St Mary’s Place
The reason I chose to put myself forward for the peer tutoring was twofold. Firstly I felt I was well experienced and well suited to the job as I had previously worked with special needs children during my 4th year of Belvedere College. Secondly I was eager to put myself forward because of the many regrets I have had in Belvedere regarding the social inequality work that the college is involved in. Knowing the experience would be challenging and somewhere outside my comfort zone I vaulted into the task naively, not knowing what to expect. It is good to get the opportunity now to make an analysis of my experience in hindsight.
My initial thoughts were extremely naive and thoroughly wrong. I had visions of standing alone in front of a class of 20 or so young pupils spelling the name ‘Mr. Lawless, on the board in white chalk. The reality was indeed different.
My first day is easy to remember. Ciaran Grace and I waited in the reception, nervous, not knowing what we had signed ourselves up for. Paddy on the other hand was calm; casual he was the veteran among us. Paddy told us of what to expect, difficult children, under privileged school and social problems.
We were assigned classes I volunteered myself for the language lab while Ciaran opted for the 3rd class and Paddy left with the rebellious 5th class I met with the head of the language lab, a gentleman by the name of Mr Mc Carthey. He showed me the programme of events and explained how the children were thought. He told me about different pupils, their situations, some only having arrived in Dublin a week with no more English than “Yes” and “No”. These were to be my pupils for the coming weeks.

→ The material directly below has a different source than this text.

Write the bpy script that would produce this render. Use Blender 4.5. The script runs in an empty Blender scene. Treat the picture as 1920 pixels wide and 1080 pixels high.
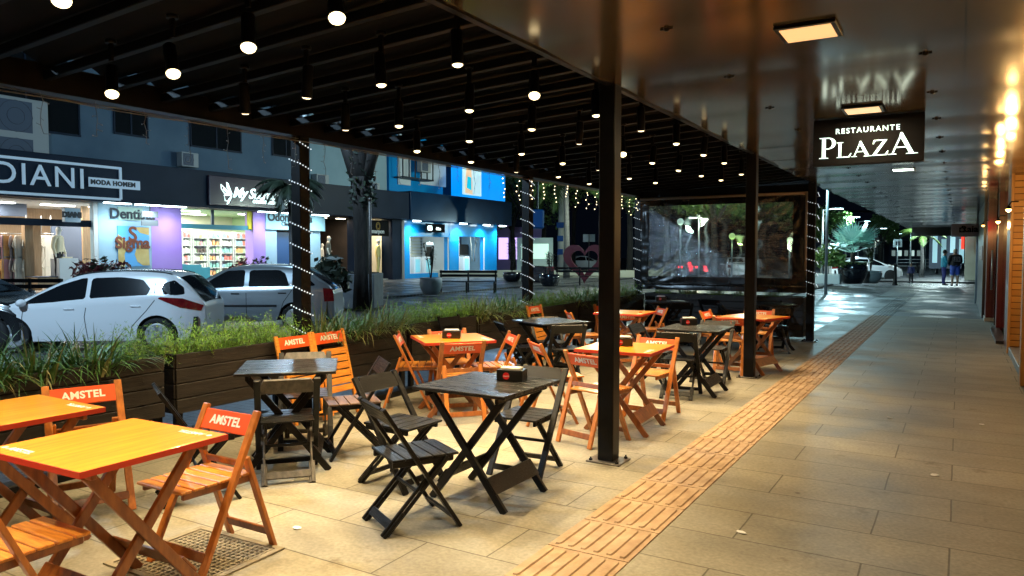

I established my timetable. At around 11 o clock I would assist the Baby infants teacher, (who’s name escapes me), gather the hyperactive children, help them zip up their coats, pull them apart, tell them what age I was(several times), and inform them on how I got so tall on which I replied with the old cliché, “Eat your greens!”. At ten past eleven I would accompany the children to the yard. Yard time was great fun, watching the kids go pure insane. A boy would emerge with a ragged half deflated football and be smothered by his school mates. I sometimes felt sorry for the ball. I of course was the non-bias arbitrator of this pandemonium, (although in later weeks I saw myself become as competitive as the children). Yard time was great I met many characters who spoke there mind, no niceties’ were observed they spoke there mind. They looked to Ciaran and I as Gods! Myself and Ciaran were the big brothers although I saw myself adopt the persona of an 8 year old boy. A certain junior infant’s student, Benny attached himself to me. I presume he was from Japan but I cannot say for sure. He hadn’t a word of English yet had a keen knowledge of martial arts which he insisted of demonstrating on me.
After yard was the language lab for approximately 45 minutes. Here I helped Bulgarians, Romanians and Polish learn English. The language lab offered a foundation of English to the pupils. I helped the children with vocab, e.g., things you might find in a bathroom, garden, toyshop and in later weeks I dictated to them for tests. The children’s predicament was unfortunate. The children could not understand what was going on in their classes as they were thought threw English, the pity was that the children were extremely bright yet without English they could not learn to the full extent of their Irish school mates.
I worked mainly with a 6th class pupil named Toscho who was from Hungary. Mr Mc Carthey believed he was dyslexic, saying he had difficulty with Hungarian. I cant begin to imagine what it was like trying to learn a new foreign language when you sill cant read your own. Toscho was 13 but had the reading level of a 5 year old according to Mr. Mc Carthey. Toscho is supposed to be going to secondary school next year.
I was very fond of Toscho his perseverance was admirable beyond measure. There is one thing that will stick with me from working with him. During the 6/7 weeks I worked one on one with him I would always point to the illustration of “pipes”, a word that he had difficulty in pronouncing. Each week he would say it wrong and forget my correction. “Peepers” he used to say. On the last week, (cliché I know!), I followed routine I pointed at the pipes and he muttered out a perfect pronunciation. I was proud, he was ecstatic.
Peer tutoring was really great although also exhausting. It was bizarre coming back for the last 4 classes on a Tuesday and being a pupil, complete role reversal. Thanks so much for the opportunity that was given to me it was a great experience.